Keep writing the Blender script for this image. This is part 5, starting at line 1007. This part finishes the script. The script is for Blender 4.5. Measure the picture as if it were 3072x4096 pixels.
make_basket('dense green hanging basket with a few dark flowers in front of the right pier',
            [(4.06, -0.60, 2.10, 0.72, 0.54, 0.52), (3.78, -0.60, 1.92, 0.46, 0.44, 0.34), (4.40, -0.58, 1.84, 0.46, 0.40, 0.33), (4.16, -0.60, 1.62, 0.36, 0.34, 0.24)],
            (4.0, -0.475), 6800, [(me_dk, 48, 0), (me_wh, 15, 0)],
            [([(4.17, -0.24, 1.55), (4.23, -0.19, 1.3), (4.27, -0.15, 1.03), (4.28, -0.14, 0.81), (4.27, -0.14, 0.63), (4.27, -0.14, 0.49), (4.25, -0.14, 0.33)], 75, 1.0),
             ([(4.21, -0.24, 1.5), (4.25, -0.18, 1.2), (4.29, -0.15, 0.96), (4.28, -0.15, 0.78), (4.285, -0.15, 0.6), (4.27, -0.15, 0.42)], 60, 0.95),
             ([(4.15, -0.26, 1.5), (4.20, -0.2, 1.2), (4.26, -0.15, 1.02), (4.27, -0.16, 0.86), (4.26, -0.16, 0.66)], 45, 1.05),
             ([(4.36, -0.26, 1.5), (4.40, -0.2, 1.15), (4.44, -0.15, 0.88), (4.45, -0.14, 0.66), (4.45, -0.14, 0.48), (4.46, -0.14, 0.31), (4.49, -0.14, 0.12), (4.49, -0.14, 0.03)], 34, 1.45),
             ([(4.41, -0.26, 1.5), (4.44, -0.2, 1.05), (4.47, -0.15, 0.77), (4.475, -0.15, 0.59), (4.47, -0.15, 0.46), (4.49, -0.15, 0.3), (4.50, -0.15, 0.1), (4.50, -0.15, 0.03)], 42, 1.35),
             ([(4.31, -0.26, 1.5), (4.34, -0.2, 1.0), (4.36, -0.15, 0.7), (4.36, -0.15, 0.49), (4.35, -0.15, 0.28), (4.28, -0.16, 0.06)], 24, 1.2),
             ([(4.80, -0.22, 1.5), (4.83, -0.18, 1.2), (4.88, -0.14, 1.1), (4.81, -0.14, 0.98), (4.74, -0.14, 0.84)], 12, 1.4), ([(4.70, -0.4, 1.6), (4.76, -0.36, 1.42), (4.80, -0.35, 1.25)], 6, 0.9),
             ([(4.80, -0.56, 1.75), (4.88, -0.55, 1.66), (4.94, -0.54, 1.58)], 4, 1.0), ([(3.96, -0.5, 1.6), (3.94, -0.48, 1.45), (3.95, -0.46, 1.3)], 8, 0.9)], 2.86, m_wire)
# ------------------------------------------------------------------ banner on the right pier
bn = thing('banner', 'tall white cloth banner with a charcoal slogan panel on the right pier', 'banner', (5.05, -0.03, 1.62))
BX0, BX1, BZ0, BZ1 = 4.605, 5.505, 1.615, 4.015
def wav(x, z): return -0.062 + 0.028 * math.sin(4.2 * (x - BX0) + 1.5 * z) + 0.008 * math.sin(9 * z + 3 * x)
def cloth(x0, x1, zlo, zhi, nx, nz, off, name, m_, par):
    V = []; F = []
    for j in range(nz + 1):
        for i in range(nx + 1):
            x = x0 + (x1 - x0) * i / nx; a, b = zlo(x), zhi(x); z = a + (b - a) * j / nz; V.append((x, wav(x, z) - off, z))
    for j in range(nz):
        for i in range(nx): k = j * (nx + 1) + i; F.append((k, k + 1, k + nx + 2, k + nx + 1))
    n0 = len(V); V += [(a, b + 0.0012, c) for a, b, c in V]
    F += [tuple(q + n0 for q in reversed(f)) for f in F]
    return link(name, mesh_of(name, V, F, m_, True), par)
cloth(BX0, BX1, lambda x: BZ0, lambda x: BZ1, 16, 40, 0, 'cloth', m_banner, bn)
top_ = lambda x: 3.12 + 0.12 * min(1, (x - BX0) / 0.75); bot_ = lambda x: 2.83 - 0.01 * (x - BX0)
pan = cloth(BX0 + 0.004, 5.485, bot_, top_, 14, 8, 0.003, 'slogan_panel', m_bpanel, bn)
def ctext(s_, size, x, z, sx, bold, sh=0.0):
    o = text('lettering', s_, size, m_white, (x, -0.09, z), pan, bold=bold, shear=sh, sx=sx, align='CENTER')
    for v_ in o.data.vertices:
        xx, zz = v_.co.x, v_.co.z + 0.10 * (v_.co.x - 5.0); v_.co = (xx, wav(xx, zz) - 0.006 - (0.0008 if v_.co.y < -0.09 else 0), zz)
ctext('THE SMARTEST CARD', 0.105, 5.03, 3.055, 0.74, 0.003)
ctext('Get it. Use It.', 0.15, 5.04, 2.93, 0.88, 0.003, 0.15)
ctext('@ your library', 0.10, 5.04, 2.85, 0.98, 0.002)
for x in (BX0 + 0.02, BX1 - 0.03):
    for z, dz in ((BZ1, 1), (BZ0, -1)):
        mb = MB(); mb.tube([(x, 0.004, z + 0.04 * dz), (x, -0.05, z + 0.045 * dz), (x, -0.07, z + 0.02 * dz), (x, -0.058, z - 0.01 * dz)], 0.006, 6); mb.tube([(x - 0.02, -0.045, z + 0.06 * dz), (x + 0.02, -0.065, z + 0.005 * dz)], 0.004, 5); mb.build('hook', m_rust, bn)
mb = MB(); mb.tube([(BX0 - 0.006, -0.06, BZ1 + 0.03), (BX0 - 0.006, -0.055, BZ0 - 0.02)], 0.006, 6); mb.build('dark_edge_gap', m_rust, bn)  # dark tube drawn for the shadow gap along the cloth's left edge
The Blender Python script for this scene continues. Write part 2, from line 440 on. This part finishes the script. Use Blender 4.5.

:: Exercise requirements ::
Only the number is wanted: how many lines above include the word "script"?

:: Result for this exercise ::
2